Seidemann: Two rings to unite them all

Posted

From the other side of the bench

by David Seidemann

Issue of April 30, 2010/ 16 Iyar, 5770

One of the most effective tools of cross-examination is to confront the witness with his or her testimony from a prior proceeding or act of life. For instance, I once cross examined a witness in a divorce case with testimony from a deposition she had given two years prior, relative to a motor vehicle accident that she was involved in for which he was claiming compensation for serious injuries.

At the divorce trial she was attempting to establish that her husband was the driving force behind their business and that he was the key to all the money made over the years. Her objective was to convince the court that now that they were becoming divorced she needed to be supported by her soon-to-be ex-husband because she possessed no business acumen herself. However, two years earlier a deposition given in connection to her motor vehicle accident she claimed just the opposite. She testified that she was the power behind the family business and that due to her injuries she was unable to work on a daily basis for months which served to cause the business to fold.

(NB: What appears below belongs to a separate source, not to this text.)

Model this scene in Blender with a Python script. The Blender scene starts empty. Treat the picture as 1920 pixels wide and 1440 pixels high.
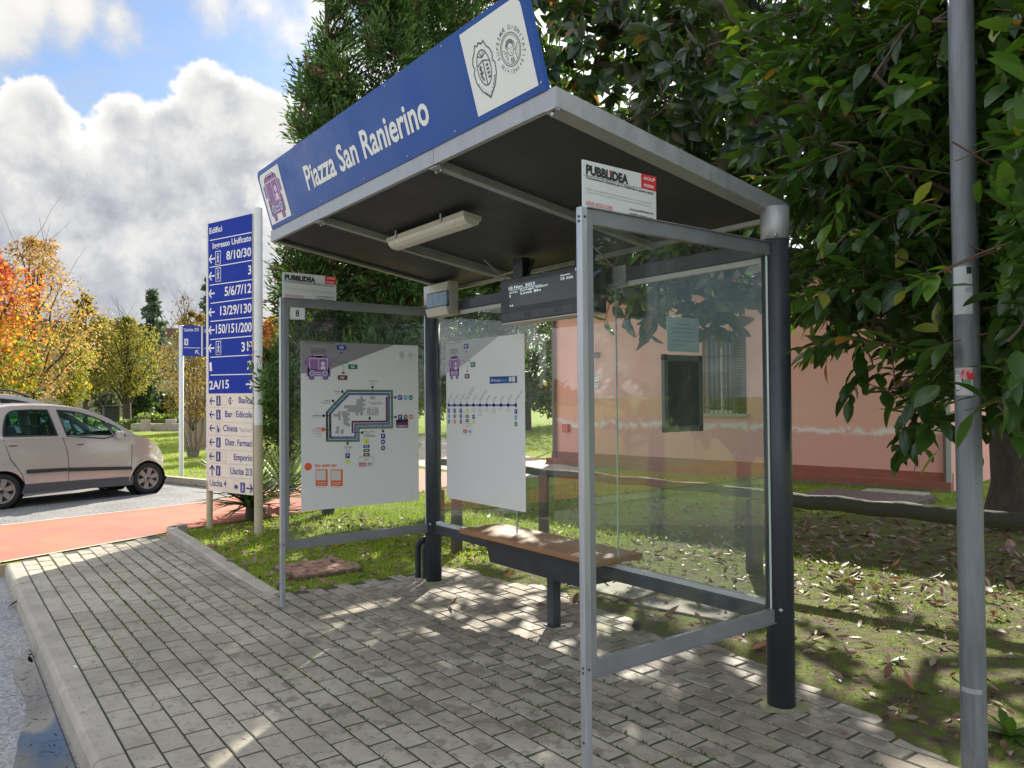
import bpy, bmesh, math, random
import numpy as np
from mathutils import Vector, Matrix
from mathutils.geometry import tessellate_polygon
S = bpy.context.scene
COL = S.collection
R_ = math.radians

# ------------------------------------------------------------------ camera
CF = 1445.1                      # focal length for a 1920 px wide frame
CPOS = Vector((2.2363, -3.2948, 1.5))
yaw, pitch, roll = 0.6433, 0.0180, -0.0078
fwd = Vector((-math.cos(yaw)*math.cos(pitch), math.sin(yaw)*math.cos(pitch), math.sin(pitch)))
r0 = fwd.cross(Vector((0, 0, 1))).normalized(); u0 = r0.cross(fwd)
rgt = r0*math.cos(roll) + u0*math.sin(roll); upv = u0*math.cos(roll) - r0*math.sin(roll)
cam = bpy.data.cameras.new('camera'); cam.sensor_width = 36; cam.lens = CF/1920*36
cam.clip_start = 0.05; cam.clip_end = 3000
camo = bpy.data.objects.new('camera', cam); COL.objects.link(camo)
M = Matrix.Identity(4)
for i in range(3):
    M[i][0], M[i][1], M[i][2], M[i][3] = rgt[i], upv[i], -fwd[i], CPOS[i]
camo.matrix_world = M
S.camera = camo
def ray(u, v): return rgt*((u-960)/CF) - upv*((v-720)/CF) + fwd
def at(u, v, dist):              # photo pixel + horizontal distance -> world point
    d = ray(u, v); t = dist/math.hypot(d.x, d.y); return CPOS + d*t
def ground(u, v, z=0.0):
    d = ray(u, v); return CPOS + d*((z-CPOS.z)/d.z)

# ------------------------------------------------------------------ light
SUN_EL, SUN_DIR2 = R_(28.5), Vector((-0.647, 0.763))
sdir = Vector((SUN_DIR2.x*math.cos(SUN_EL), SUN_DIR2.y*math.cos(SUN_EL), math.sin(SUN_EL))).normalized()
sl = bpy.data.lights.new('sun', 'SUN'); sl.energy = 5.0; sl.angle = R_(0.55); sl.color = (1.0, 0.93, 0.82)
so = bpy.data.objects.new('sun', sl); COL.objects.link(so); so.location = (-8, 9, 12)
so.rotation_euler = (-sdir).to_track_quat('-Z', 'Y').to_euler()
S.view_settings.view_transform = 'Standard'; S.view_settings.look = 'None'
S.view_settings.exposure = 1.28; S.view_settings.gamma = 1.0; S.view_settings.use_curve_mapping = False
S.cycles.max_bounces = 10; S.cycles.transparent_max_bounces = 16
S.cycles.use_denoising = True

W = bpy.data.worlds.new('World'); S.world = W; W.use_nodes = True
nt = W.node_tree; nt.nodes.clear(); NL = nt.links.new
def N(t, **k):
    n = nt.nodes.new(t)
    for a, b in k.items(): setattr(n, a, b)
    return n
def mth(op, a, b=None, c=None, clamp=False):
    n = N('ShaderNodeMath', operation=op, use_clamp=clamp)
    for i, x in enumerate((a, b, c)):
        if x is None: continue
        if isinstance(x, (int, float)): n.inputs[i].default_value = x
        else: NL(x, n.inputs[i])
    return n.outputs[0]
def smooth(x, lo, hi):
    n = N('ShaderNodeMapRange', interpolation_type='SMOOTHSTEP'); NL(x, n.inputs[0])
    n.inputs[1].default_value = lo; n.inputs[2].default_value = hi
    return n.outputs[0]
tc = N('ShaderNodeTexCoord'); D = tc.outputs['Generated']
def noise(scale, detail, rough, dist=0.0, off=(0, 0, 0), stretch=(1, 1, 1)):
    mp = N('ShaderNodeMapping'); NL(D, mp.inputs[0]); mp.inputs['Location'].default_value = off; mp.inputs['Scale'].default_value = stretch
    n = N('ShaderNodeTexNoise'); NL(mp.outputs[0], n.inputs['Vector'])
    n.inputs['Scale'].default_value = scale; n.inputs['Detail'].default_value = detail
    n.inputs['Roughness'].default_value = rough; n.inputs['Distortion'].default_value = dist
    return n.outputs['Fac']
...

In another matrimonial case I confronted a man who claimed that he did not have the money to pay child support and spousal support with the fact that he made a contribution that year to the ASPCA. My point was well-received that he somehow had money to better the life of a dog but did not have enough money to see to it that his ex-wife and children have food to eat.

Deeds matter and words matter. Sometimes they come back to haunt you and sometimes they serve to help you. Here’s a story I heard about a week ago from the subject of the story herself as she lives modestly in our very own neighborhood.

The woman hailed from a very noteworthy family where each of the women in the family married into other noteworthy families. The mother married royalty as did her two daughters and granddaughter. The matriarch of the family lived in Israel with her husband and their eldest daughter. The younger daughter lived in the United States with her daughter, the granddaughter of the matriarch.

One summer afternoon at a family picnic the granddaughter misplaced her diamond engagement ring. She was a woman of simple tastes and never dreamed of having it replaced. She concealed the loss for as long as possible from her husband as she did not want her husband to feel the pressure of having to replace it.

Husbands can sometimes be fooled but mothers can’t, at least not as easily. One day the mother confronted her daughter and told her that she no longer believed her story that the ring was being polished and would soon “reoccupy her finger.”

“I know you misplaced it,” said her mother “I’m giving you mine... Tsu pas nisht. It is not proper that a woman as important and respected as you, married to such an important figure in our community should walk around without a ring on her finger. My husband, your father, passed away many years ago. I am no longer a married woman and I don’t need a diamond on my hand. You, however, deserve to walk the streets with the pride associated with being married and with the glory you deserve.” Reluctantly, her daughter took the ring and wore it on her finger for years. The secret between mother and daughter remained intact.

Meanwhile, across the great ocean, the matriarch of the family had taken ill and was being cared for on a daily basis by her elder daughter who lived just a short few blocks from her. “You have been such a great daughter, taking care of all my daily needs. When G-d decides that my time on this earth is over I am leaving to you my diamond engagement ring,” the great matriarch said.

That was the one and only discussion that took place regarding the ring and the subject was never resurrected until recently, when the matriarch of the family passed away.

After shiva concluded, the two daughters were cleaning out their mother’s bedroom drawers when they came upon their mother’s engagement ring. The daughter who lived in America, the one without a husband, the one who had given her diamond ring to her daughter told her sister: “While I was thousands of miles away in the United States you cared for our mother’s every need. I know she wanted you to have her diamond engagement ring and so here it is. We must carry out our mothers expressed wish.”

Using the same Yiddish phrase she used years before in addressing her daughter in America, she now addressed her older sister and said “Tsu pas nisht. It would be improper if we did not carry out our mother’s wish. So here please take the ring and wear it in good health.”

“I would in a heartbeat” said the elder sister, “but I am married and already have a diamond adorning my hand. You, on the other hand, though having lost your husband years ago, seem to have also lost the diamond ring he gave you upon your engagement.” Echoing her younger sister’s words it was her turn to say, “Tsu pas nisht. It would be improper for me to own two diamonds when you possess none.” And with that she gave their mother’s diamond ring to her younger sister.

“You see I knew your sparkling little secret,” the elder sister continued. “I knew that you said ‘Tsu pas nisht’ to your daughter, my niece, years ago when you gave your ring to her, sacrificing your honor for hers. Now it’s my turn to happily throw those words back in your face. Because it is so fitting that all of us, those with husbands and without, carry the majestic symbol of the love we shared with our respective and respected husbands.”

This is not just a “story “ I heard. I happen to have met every one of the women connected to this true story and know that the sparkle and radiance on their fingers are a reflection of their mothers and grandmother’s soul.